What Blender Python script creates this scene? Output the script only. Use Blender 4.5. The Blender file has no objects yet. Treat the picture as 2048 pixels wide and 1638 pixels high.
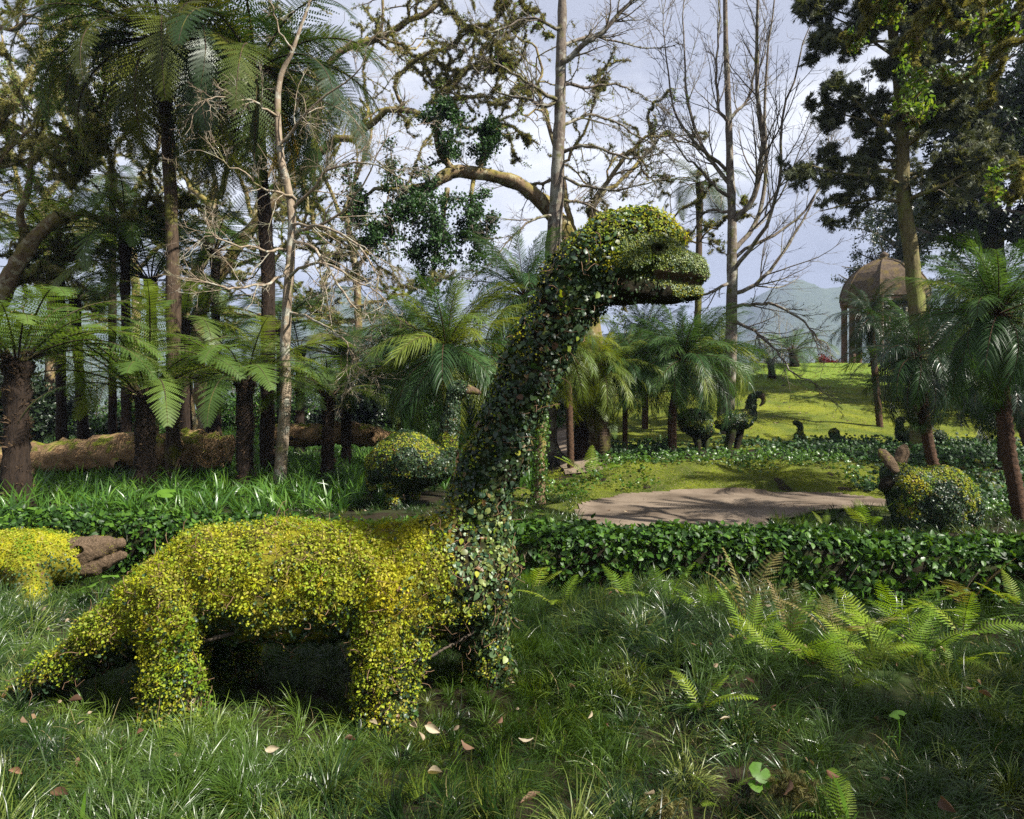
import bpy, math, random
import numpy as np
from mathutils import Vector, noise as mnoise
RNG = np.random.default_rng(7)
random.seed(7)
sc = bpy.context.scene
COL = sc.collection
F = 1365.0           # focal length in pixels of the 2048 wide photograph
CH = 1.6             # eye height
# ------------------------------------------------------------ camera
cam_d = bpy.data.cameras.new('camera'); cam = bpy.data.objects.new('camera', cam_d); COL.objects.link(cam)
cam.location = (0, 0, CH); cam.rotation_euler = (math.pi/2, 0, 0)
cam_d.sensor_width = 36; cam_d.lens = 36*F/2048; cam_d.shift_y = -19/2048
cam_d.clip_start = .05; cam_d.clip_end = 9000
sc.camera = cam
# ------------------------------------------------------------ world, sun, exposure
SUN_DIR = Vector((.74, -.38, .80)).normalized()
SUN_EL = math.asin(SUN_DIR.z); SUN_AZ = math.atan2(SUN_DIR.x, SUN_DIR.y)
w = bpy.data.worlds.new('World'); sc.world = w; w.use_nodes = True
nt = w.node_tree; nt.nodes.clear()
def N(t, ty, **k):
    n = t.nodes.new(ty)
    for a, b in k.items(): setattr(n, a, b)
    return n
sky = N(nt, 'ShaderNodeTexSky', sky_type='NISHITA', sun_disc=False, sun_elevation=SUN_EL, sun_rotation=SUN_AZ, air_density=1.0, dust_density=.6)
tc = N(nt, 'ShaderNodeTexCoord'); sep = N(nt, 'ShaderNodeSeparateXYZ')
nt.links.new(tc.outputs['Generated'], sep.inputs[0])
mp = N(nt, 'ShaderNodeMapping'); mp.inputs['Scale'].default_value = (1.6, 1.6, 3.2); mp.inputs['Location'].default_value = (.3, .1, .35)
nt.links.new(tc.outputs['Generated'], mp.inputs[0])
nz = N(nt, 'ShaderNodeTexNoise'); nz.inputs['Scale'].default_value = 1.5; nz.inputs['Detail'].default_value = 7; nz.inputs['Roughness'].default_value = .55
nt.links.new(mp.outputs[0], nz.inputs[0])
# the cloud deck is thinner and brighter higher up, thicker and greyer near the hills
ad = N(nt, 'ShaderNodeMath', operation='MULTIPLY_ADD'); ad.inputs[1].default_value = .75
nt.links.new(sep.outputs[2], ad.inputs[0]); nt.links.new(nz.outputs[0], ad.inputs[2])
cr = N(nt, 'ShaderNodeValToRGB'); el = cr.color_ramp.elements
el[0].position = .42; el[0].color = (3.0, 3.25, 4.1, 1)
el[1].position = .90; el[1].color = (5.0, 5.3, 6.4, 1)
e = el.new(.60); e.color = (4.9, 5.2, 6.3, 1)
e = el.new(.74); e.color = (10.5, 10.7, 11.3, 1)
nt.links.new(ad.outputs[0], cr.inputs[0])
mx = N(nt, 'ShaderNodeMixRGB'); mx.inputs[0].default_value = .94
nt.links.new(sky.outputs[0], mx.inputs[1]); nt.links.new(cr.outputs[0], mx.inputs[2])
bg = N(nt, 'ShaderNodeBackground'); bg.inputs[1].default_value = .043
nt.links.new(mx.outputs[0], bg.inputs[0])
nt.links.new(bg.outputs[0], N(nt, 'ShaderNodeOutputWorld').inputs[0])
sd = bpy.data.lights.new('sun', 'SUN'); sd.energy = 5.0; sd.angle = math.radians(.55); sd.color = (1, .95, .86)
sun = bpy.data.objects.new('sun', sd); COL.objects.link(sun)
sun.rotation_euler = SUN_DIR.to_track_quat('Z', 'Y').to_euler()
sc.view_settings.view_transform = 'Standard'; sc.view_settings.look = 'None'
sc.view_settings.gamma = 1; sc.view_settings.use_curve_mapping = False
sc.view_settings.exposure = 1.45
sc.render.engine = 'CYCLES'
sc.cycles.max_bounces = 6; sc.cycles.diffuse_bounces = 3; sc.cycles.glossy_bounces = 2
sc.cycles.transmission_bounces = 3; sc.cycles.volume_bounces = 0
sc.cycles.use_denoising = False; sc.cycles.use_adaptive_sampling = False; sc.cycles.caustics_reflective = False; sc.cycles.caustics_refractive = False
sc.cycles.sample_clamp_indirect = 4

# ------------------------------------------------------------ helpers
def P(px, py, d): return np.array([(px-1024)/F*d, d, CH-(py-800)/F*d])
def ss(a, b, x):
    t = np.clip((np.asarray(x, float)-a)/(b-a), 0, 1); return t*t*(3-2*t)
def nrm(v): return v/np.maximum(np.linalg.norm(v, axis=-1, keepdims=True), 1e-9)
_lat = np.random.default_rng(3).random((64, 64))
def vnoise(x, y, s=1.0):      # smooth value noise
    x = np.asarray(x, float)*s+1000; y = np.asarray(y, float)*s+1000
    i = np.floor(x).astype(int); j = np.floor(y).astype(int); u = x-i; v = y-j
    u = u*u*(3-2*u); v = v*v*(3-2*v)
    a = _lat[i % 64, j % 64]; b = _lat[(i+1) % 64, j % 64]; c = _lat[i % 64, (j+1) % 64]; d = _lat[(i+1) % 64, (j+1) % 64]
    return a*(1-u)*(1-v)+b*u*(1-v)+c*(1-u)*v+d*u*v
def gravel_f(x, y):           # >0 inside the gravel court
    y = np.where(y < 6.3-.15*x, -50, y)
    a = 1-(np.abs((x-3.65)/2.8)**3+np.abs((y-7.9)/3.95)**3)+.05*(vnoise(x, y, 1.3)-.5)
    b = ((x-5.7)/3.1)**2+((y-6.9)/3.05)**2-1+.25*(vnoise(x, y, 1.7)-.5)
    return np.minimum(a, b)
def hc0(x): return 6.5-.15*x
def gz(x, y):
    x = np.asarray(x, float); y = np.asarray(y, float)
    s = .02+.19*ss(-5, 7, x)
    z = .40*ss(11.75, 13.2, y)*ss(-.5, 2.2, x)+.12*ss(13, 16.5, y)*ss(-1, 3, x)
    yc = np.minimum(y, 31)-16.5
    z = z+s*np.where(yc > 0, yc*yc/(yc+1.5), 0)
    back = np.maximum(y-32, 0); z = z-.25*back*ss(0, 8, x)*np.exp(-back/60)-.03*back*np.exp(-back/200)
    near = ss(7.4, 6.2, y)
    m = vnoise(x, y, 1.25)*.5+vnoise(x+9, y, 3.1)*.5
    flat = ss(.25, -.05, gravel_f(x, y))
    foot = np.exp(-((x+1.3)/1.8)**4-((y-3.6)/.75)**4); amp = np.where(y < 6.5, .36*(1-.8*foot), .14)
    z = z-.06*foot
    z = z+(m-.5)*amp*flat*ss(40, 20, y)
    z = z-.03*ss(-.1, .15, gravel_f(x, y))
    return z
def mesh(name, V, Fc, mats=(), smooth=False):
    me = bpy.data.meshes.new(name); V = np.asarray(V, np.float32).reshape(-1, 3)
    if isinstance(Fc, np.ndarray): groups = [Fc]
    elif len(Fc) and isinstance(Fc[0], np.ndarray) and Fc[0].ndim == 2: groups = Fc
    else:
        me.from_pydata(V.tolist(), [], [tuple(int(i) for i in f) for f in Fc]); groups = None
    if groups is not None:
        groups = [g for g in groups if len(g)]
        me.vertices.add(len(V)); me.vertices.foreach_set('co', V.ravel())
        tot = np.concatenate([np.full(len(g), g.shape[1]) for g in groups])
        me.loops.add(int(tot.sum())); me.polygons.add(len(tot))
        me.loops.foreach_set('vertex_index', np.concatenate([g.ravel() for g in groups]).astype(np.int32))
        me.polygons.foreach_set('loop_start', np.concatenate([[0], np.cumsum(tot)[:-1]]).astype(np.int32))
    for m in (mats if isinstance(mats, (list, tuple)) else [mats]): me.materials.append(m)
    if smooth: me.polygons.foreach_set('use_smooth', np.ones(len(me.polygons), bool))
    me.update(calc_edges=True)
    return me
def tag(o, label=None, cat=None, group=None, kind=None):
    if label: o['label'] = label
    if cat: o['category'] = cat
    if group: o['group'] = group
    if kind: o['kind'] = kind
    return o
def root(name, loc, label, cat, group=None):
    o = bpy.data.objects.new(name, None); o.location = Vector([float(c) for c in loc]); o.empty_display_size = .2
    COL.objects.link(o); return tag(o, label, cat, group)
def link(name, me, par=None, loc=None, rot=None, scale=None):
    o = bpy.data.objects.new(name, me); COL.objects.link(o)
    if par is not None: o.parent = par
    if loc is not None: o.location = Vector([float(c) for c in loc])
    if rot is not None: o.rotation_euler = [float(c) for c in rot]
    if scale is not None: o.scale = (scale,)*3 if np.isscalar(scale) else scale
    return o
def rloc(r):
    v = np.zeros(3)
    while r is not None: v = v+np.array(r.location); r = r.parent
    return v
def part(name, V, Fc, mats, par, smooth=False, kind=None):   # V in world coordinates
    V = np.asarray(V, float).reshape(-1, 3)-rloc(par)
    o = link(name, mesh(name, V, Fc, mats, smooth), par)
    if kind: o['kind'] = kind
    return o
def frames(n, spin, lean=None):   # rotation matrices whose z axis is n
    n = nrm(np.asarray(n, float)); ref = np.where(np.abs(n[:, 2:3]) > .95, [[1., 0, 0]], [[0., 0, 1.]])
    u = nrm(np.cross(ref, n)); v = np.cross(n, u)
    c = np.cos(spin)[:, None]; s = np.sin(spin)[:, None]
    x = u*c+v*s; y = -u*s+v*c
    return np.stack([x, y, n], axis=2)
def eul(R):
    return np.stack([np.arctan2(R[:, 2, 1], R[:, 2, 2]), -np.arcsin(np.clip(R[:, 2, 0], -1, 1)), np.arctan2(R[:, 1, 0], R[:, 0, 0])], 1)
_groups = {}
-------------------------
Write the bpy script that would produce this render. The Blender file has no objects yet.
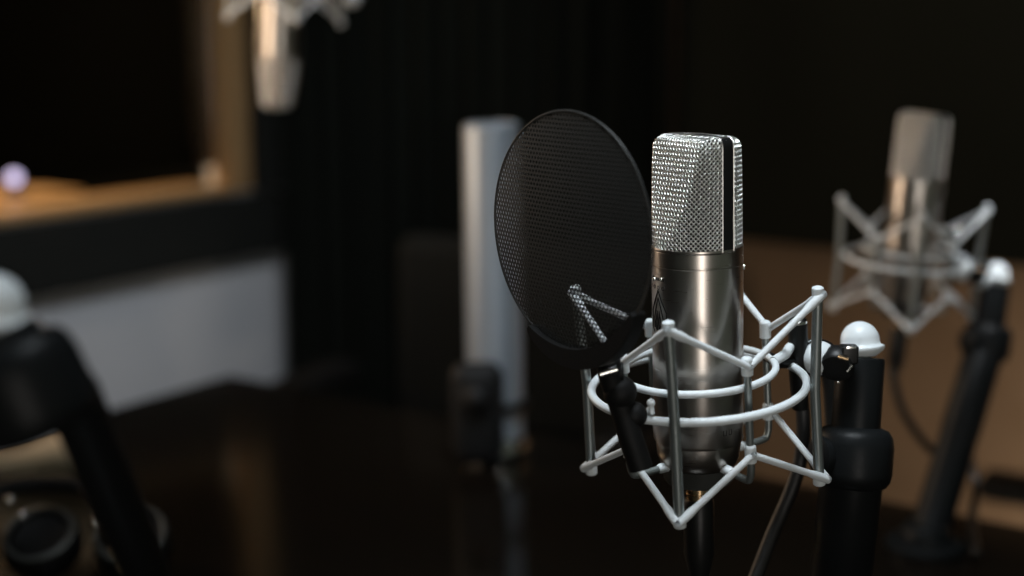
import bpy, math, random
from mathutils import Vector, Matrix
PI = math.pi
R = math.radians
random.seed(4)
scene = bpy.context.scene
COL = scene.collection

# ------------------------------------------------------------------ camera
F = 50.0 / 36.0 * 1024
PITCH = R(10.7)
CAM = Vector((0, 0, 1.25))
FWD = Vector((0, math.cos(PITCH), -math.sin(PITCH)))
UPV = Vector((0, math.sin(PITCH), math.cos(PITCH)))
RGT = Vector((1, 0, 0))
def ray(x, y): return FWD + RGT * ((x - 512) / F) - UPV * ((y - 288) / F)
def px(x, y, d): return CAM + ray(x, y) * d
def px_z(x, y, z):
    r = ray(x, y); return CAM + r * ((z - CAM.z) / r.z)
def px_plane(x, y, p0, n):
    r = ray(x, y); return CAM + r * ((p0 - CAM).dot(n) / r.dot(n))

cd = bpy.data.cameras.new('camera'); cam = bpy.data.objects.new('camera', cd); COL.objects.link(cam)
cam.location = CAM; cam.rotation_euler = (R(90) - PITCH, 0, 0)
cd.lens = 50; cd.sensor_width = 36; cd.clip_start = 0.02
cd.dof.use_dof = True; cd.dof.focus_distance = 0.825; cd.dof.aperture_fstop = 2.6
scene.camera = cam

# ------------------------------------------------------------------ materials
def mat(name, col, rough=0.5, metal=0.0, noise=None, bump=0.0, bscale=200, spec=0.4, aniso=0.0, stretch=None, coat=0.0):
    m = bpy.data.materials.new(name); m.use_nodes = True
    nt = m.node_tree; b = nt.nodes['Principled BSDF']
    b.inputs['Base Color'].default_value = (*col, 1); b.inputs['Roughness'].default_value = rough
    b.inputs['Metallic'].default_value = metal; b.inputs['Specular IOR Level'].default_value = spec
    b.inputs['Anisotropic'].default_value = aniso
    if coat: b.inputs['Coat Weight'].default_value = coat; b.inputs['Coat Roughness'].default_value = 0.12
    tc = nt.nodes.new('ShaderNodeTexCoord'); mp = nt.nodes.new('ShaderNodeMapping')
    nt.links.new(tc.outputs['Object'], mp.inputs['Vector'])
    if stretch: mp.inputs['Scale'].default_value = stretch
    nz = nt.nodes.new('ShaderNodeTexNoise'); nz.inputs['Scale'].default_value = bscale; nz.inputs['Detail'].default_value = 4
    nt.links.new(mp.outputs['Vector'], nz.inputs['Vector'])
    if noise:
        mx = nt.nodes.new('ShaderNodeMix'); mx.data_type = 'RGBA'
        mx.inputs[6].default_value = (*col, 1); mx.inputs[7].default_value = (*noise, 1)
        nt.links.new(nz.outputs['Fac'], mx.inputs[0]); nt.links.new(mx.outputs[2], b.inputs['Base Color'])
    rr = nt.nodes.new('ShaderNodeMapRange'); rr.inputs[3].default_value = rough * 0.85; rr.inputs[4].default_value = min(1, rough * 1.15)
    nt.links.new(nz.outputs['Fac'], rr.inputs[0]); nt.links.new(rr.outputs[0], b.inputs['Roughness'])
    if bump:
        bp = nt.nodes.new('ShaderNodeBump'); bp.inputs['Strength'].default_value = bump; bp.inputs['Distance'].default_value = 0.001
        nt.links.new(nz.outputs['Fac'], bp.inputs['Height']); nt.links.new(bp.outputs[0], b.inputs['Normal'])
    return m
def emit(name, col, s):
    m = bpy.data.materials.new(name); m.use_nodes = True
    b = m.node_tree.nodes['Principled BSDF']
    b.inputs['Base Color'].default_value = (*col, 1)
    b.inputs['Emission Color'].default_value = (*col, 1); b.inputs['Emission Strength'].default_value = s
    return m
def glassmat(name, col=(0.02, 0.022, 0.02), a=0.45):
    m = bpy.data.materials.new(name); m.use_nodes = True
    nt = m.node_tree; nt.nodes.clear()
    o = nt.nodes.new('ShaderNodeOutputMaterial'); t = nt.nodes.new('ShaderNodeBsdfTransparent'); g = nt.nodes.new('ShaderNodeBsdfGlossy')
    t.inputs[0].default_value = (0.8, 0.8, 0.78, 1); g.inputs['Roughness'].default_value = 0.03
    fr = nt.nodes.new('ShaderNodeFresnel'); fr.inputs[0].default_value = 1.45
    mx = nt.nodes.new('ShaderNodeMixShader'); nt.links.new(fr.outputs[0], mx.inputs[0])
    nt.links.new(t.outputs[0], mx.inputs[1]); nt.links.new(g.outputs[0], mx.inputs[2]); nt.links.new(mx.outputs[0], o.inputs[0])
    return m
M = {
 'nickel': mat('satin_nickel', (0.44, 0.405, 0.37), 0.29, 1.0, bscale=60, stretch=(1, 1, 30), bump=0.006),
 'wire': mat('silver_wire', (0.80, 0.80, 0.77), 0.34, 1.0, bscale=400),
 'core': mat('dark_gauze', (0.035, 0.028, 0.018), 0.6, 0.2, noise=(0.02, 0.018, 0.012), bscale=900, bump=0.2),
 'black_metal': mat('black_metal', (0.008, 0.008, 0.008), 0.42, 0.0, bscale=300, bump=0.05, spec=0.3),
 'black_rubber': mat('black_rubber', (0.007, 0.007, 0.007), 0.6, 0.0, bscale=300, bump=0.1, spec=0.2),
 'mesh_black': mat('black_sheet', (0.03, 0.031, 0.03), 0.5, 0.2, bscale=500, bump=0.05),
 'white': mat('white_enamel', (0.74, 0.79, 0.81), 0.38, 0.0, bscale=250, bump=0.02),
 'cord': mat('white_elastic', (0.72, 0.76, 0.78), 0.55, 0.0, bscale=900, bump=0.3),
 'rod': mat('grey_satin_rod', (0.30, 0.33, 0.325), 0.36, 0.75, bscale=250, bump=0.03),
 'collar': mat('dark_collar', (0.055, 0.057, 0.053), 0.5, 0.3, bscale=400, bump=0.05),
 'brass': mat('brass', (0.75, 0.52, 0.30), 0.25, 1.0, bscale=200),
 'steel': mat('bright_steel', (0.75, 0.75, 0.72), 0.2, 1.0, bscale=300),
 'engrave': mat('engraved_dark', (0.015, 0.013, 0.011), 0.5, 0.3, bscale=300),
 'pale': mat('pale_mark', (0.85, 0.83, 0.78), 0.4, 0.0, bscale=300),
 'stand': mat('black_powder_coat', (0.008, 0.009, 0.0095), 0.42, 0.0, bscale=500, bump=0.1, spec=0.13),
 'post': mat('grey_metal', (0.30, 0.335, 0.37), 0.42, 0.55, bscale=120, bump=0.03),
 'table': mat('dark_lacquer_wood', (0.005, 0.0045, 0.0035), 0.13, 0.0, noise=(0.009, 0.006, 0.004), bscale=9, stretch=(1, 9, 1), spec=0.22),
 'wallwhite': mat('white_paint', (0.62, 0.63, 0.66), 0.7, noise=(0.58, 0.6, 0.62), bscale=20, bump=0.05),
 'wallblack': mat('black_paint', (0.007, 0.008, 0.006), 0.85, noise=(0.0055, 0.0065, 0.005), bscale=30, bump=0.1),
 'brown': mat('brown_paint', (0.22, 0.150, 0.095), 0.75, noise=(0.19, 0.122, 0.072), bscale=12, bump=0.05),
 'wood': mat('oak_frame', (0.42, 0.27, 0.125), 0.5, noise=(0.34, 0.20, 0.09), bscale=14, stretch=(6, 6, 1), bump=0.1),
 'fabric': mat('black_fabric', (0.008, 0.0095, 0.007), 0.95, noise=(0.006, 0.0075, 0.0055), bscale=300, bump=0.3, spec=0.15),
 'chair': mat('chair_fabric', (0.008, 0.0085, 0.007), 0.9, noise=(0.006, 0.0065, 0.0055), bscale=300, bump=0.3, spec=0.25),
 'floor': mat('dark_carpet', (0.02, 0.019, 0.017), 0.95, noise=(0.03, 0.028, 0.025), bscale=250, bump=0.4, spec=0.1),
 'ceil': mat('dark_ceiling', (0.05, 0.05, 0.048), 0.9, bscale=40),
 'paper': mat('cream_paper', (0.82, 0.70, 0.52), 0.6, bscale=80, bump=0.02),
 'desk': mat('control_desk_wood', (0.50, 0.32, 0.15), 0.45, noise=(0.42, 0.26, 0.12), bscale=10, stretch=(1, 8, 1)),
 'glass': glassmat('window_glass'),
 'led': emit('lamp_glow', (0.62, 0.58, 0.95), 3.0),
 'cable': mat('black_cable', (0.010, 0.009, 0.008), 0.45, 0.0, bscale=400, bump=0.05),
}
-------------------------
Without any pictures, set down the lines from the one holding "Write the bpy" through the one holding "scene.camera = cam".

Write the bpy script that would produce this render. The Blender file has no objects yet.
import bpy, math, random
from mathutils import Vector, Matrix
PI = math.pi
R = math.radians
random.seed(4)
scene = bpy.context.scene
COL = scene.collection

# ------------------------------------------------------------------ camera
F = 50.0 / 36.0 * 1024
PITCH = R(10.7)
CAM = Vector((0, 0, 1.25))
FWD = Vector((0, math.cos(PITCH), -math.sin(PITCH)))
UPV = Vector((0, math.sin(PITCH), math.cos(PITCH)))
RGT = Vector((1, 0, 0))
def ray(x, y): return FWD + RGT * ((x - 512) / F) - UPV * ((y - 288) / F)
def px(x, y, d): return CAM + ray(x, y) * d
def px_z(x, y, z):
    r = ray(x, y); return CAM + r * ((z - CAM.z) / r.z)
def px_plane(x, y, p0, n):
    r = ray(x, y); return CAM + r * ((p0 - CAM).dot(n) / r.dot(n))

cd = bpy.data.cameras.new('camera'); cam = bpy.data.objects.new('camera', cd); COL.objects.link(cam)
cam.location = CAM; cam.rotation_euler = (R(90) - PITCH, 0, 0)
cd.lens = 50; cd.sensor_width = 36; cd.clip_start = 0.02
cd.dof.use_dof = True; cd.dof.focus_distance = 0.825; cd.dof.aperture_fstop = 2.6
scene.camera = cam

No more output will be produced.